Just so we're clear, we're talking about a virtual coin flip here, right? Anything else would require trust. Even if you tried to use an API that checked the scores of a sporting event.
It's more like a two-party roll of a die with a practically infinite number of faces. If both rolls sum even, Alice wins. Otherwise, Bob wins.
Alice and Bob commit to their rolls by hashing them then making a future spend contingent on revealing the roll that produced the hash.
The trick is how to reveal both rolls without giving an advantage to the one who reveals second. This is the problem the protocol solves - through transaction setup and the newly-activated Script opcodes.
>It's more like a two-party roll of a die with a practically infinite number of faces. If both rolls sum even, Alice wins. Otherwise, Bob wins.

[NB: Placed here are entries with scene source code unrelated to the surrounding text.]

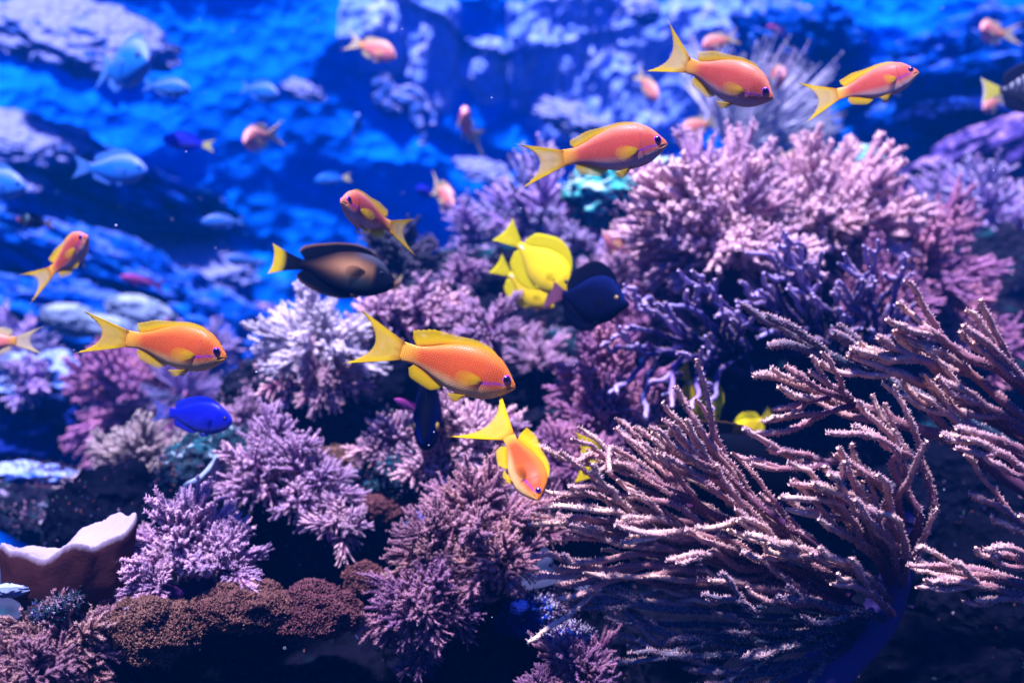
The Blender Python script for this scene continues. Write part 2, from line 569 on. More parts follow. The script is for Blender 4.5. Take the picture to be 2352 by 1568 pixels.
M_SHADE = rock_mat('reef_rock_painted_shade', (0.0012, 0.0016, 0.005), (0.004, 0.004, 0.010), (0.03, 0.025, 0.06), (0.003, 0.007, 0.014), 0.26, 0.40, 1.0, 15.0, 0.3)  # darker copy of the reef rock: bottom and gap shade put into its colour
_ico = {}
def ico(sub):
    if sub not in _ico:
        bm = bmesh.new()
        bmesh.ops.create_icosphere(bm, subdivisions=sub, radius=1.0)
        _ico[sub] = (np.array([v.co[:] for v in bm.verts]), np.array([[v.index for v in f.verts] for f in bm.faces]))
        bm.free()
    return _ico[sub]
ROCKS = []
def rock(x, y, Y, rx, ry, label, mat, ry_deep=1.0, seed=0, rough=0.35, sub=5, tilt=0, name='reef_rock', freq=1.6, group=None, cat='rock', pitch=0):
    v, f = ico(sub)
    n = v
    q = v * freq + seed * 3.7
    d = 1 + rough * (0.9 * fbm(q, 4) + 0.55 * (ridged(q * 1.9 + 3, 4) - 0.3)) + 0.06 * fbm(q * 7, 3)
    lump = np.floor((fbm(q * 0.9 + 7, 3) + 1) * 4) / 4 - 1
    d = d + rough * 0.35 * lump
    p = v * d[:, None]
    sx, sz = S(rx, Y), S(ry, Y)
    p = p * np.array([sx, 0.5 * (sx + sz) * ry_deep, sz])
    a = math.radians(tilt)
    p = np.stack([p[:, 0] * math.cos(a) + p[:, 2] * math.sin(a), p[:, 1], -p[:, 0] * math.sin(a) + p[:, 2] * math.cos(a)], 1)
    b = math.radians(pitch)
    p = np.stack([p[:, 0], p[:, 1] * math.cos(b) - p[:, 2] * math.sin(b), p[:, 1] * math.sin(b) + p[:, 2] * math.cos(b)], 1)
    mb = MB()
    mb.add(p, None, f)
    o = mb.build(name, mat)
    o.location = P(x, y, Y)
    ROCKS.append(o)
    return tag(o, label, cat, group)

G = 'boulders of the reef'
rock(1230, 1010, 1.86, 330, 240, 'big dark boulder in the middle of the reef behind the orange fish', M_ROCK, 0.9, 1, group=G)
rock(1180, 720, 1.98, 300, 150, 'dark boulder under the yellow tangs carrying pink corals', M_ROCK, 0.8, 2, group=G)
rock(1880, 900, 1.95, 420, 330, 'huge dark boulder behind the knobbly purple sea rod', M_ROCK, 0.8, 3, group=G)
rock(2210, 860, 2.05, 330, 330, 'tall dark boulder under the pink tree corals on the far right', M_ROCK, 0.7, 4, group=G)
rock(1760, 700, 2.05, 330, 160, 'dark boulder on which the big pink tree corals stand', M_ROCK, 0.7, 5, group=G)
rock(760, 1010, 1.58, 165, 95, 'flat dark overhanging rock left of the blue cleaner fish', M_ROCK, 0.8, 6, group=G, tilt=-12)
rock(610, 900, 1.62, 120, 75, 'dark rock below the white tufted coral', M_ROCK, 0.8, 7, group=G, tilt=-25)
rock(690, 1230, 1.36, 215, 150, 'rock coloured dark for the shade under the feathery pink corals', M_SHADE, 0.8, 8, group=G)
rock(490, 1090, 1.42, 130, 110, 'teal algae covered rock below the blue damselfish', M_TEAL, 0.8, 9, group=G, tilt=-20)
rock(880, 1120, 1.34, 120, 80, 'teal crusted rock between two pink corals in the centre', M_TEAL, 0.8, 10, group=G, tilt=-35)
rock(930, 1085, 1.30, 62, 62, 'small green knob of rock poking out in the centre', M_TEAL, 0.9, 11, group=G)
rock(1432, 440, 1.98, 128, 96, 'turquoise algae covered rock behind the pink tree corals', M_TURQ, 0.9, 12, group=G, tilt=-15, rough=0.45)
rock(1985, 395, 2.36, 75, 48, 'small pale cyan rock peeping over the pink tree corals', M_TURQ, 0.8, 13, group=G, tilt=25)
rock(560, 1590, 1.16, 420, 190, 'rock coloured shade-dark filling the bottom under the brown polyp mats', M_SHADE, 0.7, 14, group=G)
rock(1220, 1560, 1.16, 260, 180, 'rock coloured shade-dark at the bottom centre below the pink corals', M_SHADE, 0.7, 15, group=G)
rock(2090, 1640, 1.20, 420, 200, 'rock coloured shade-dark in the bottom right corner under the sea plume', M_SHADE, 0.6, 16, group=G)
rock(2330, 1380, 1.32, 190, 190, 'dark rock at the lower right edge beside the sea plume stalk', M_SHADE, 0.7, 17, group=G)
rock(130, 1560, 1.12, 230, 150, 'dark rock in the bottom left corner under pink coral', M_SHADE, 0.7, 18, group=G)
rock(60, 1120, 1.72, 165, 52, 'flat rock with a bright blue crust at the left edge', M_BLUE, 0.9, 19, group=G, tilt=4)
rock(120, 1190, 1.66, 190, 60, 'purple brown rock behind the leather coral', M_ROCK, 0.9, 20, group=G, tilt=20)
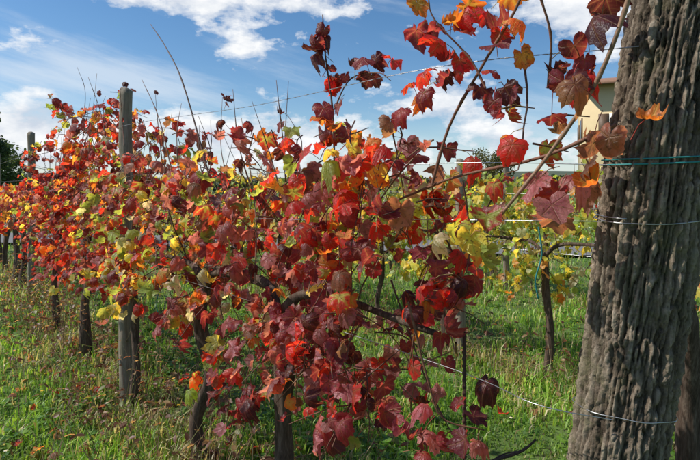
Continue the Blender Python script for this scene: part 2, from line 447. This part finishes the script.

What you are describing is a coin flipping protocol [0].
From the article:
>To my knowledge this is the first time someone has proposed such a scheme on Bitcoin though I suppose it's possible it has come up before and I just missed it.
There have been coin flipping protocols for Bitcoin since at least 2013-2014 [1]. The main contribution of the above post appears to be that they actually performed the protocol which is neat and quite a bit of work.
Thanks for sharing that. Didn't know someone else had done it before. Nitpicking a little in that with that scheme the losers could attempt a double spend, but for 2014 it's still pretty cool.
Also a very clever hack to get around the scripting limitations by using the length of the secret instead of the actual secret itself.
All your graph says is that those coins are less valuable in terms of USD.
Transaction costs are specified by the protocol in satoshis, which is the base unit of Bitcoin. How much you can buy for one satoshi only depends on what people want to pay for it. We call this the coin value.
A coin without value is free to transact with. Run your applications on testnet if there are no other considerations.
The example is a coin flip but it could be any random based game by using a different algorithm than "number mod 2". You're correct that it can't act on real world data.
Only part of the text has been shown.